The Review, Martin StannardThe main jacket features a full jacket design in orange, red, grey, lemon yellow and black of a man reaching into a network of threads and cross-threads. The right hand side of the jacket is a solid orange vertical band. On this the title and the author's name appear running vertically, from left to right. First the title, large dark red caps, then the author's name, much small and one word above the other in a faded version of the same colour.

Knives Forks And Spoons Press, 2020      £8.00

On conviction and self-doubt

The Mars Rover was dropped onto a planet of almost unimaginable magnitude, with a job of epic proportions. The intrepid little Rover worked on analysing a cross-section of Mars before its battery ran out. I’m going to do the same, and look at a sample of this lengthy single-poem pamphlet before my ‘battery’ (i.e. word count) expires.

The apparently autobiographical tour de force opens with a declaration:

I’ve been a bit wrapped up in myself lately
and some people say that’s not a good thing
but I don’t give a fuck.

What follows is, to my mind, about thirty-seven pages of someone trying to convince us just how many fucks they don’t give. Which is all fine and dandy, but it occurs to me that the main person needing to be convinced is the poet or protagonist himself.
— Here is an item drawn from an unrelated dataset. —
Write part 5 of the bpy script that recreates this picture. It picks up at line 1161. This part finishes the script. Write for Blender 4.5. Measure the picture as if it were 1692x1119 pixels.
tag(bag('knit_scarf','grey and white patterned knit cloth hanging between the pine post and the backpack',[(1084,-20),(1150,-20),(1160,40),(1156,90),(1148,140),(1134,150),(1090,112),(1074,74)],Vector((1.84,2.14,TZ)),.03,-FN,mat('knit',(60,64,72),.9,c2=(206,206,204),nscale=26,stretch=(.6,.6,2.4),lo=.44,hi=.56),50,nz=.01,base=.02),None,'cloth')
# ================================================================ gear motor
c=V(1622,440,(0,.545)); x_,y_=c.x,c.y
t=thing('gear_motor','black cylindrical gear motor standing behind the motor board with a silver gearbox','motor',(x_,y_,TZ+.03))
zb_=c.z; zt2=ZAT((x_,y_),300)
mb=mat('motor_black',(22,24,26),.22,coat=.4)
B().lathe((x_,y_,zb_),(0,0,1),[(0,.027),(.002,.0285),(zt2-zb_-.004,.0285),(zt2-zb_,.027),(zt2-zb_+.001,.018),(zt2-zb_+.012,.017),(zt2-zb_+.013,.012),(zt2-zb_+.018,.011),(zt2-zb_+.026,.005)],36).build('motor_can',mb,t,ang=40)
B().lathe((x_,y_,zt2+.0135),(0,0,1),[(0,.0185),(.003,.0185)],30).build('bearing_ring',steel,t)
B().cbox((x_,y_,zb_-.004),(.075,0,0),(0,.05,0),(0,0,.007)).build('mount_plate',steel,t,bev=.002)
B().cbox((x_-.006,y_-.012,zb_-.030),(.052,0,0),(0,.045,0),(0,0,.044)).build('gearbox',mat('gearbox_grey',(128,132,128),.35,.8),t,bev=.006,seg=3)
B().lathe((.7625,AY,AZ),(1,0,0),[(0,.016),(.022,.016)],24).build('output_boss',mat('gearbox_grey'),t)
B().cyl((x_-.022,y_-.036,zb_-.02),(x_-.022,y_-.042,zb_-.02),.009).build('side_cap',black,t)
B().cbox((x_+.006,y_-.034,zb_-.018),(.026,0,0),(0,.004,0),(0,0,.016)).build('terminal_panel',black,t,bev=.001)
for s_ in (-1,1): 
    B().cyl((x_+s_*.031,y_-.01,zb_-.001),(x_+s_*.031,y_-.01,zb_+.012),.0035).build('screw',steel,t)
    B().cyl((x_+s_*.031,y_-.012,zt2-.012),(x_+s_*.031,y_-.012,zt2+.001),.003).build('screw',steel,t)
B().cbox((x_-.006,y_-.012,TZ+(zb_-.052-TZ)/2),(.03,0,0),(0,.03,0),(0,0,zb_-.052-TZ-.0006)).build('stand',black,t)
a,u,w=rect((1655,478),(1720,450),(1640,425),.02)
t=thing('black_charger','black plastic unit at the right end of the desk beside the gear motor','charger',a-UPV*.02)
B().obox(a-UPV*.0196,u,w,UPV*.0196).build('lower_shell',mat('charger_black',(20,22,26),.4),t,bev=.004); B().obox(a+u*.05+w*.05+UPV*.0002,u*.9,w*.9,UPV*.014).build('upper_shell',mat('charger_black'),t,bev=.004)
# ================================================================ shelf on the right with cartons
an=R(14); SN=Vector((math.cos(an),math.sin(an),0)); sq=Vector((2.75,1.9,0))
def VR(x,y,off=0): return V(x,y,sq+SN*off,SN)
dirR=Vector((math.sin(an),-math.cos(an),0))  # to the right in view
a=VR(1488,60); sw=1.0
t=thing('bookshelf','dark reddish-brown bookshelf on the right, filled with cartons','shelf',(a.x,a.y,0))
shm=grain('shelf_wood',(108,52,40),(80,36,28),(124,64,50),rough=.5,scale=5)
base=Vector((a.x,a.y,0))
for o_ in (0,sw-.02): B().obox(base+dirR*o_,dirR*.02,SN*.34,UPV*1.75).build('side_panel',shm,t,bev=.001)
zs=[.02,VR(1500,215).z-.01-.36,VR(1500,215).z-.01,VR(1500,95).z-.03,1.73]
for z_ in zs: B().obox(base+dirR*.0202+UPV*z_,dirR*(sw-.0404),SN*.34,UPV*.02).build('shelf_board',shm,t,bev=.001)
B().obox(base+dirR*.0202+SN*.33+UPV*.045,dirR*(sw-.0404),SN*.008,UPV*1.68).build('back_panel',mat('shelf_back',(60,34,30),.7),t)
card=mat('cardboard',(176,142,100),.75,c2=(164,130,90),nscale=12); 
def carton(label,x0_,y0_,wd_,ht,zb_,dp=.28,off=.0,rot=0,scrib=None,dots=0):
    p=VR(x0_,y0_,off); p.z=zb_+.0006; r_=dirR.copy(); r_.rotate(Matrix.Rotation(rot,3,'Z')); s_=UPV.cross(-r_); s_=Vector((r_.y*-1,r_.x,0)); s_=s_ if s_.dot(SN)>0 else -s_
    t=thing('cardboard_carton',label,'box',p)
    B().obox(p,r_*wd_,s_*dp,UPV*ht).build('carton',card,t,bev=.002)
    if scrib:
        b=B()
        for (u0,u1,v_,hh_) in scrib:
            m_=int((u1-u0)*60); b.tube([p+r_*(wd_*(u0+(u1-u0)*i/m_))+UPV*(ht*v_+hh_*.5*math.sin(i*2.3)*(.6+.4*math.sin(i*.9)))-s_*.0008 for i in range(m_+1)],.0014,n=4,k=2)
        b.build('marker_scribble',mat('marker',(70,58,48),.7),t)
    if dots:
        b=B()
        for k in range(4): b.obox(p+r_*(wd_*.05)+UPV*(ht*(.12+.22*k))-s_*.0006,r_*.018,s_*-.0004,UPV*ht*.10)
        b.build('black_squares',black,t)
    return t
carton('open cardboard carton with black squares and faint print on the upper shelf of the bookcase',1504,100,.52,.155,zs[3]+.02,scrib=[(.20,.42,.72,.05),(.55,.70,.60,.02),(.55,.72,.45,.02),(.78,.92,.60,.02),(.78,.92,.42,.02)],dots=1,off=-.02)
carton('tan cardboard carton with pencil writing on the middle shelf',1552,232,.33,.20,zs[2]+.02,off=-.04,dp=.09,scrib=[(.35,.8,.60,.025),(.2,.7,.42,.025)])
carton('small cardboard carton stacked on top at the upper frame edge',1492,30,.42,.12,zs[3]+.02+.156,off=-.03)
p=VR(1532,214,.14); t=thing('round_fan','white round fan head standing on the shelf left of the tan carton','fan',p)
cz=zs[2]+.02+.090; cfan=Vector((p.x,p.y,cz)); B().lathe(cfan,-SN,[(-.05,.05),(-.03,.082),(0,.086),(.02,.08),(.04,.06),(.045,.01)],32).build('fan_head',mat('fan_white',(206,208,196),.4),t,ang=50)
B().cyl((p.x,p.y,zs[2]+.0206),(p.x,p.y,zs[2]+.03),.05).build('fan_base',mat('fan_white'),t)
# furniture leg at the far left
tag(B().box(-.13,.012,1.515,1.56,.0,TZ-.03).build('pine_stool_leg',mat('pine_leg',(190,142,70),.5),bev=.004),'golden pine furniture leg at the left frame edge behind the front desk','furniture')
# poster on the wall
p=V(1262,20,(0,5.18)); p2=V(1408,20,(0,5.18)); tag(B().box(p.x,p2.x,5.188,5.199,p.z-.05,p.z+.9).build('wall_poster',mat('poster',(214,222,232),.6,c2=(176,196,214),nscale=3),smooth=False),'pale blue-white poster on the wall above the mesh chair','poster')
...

Because there’s undoubted bravado (and fun) in lines like

Most of the time, minding what might be
not my business, I am inches away from
becoming an almost unbelievable
hero.

But there are also hints of self-doubt (presented as self-mockery) elsewhere:

                    And if I leave will be back.
This is not merely because I have nowhere
else to go. I possess a resolve and self-control
that disguises what is probably best-described
as an ordinary and vulnerable humanity.

The focus of the monologue swings casually between the ‘unbelievable hero’ and the ‘vulnerable humanity’, often in the same section. Sometimes even in the same lines:

                                       […] I’ve been 
asleep at the wheel a bit too long but who
hasn’t? I quite enjoy confused chaos

Nonetheless, Martin Stannard has thoroughly reviewed his (or at least a life for us) and along the journey — like that plucky Rover in 2018 — we’re never sure where things might go: triumph or disaster.

It’s almost a relief to be reassured by the closing three lines:

it’s comforting to know that at the final breath,
when one has at last run out of steam,
on the final mattress it all makes sense.

But are we really convinced? More importantly, is Martin Stannard convinced? Or is his tongue firmly in his cheek? After all, ‘A PhD in Poetry Writing’ still beckons.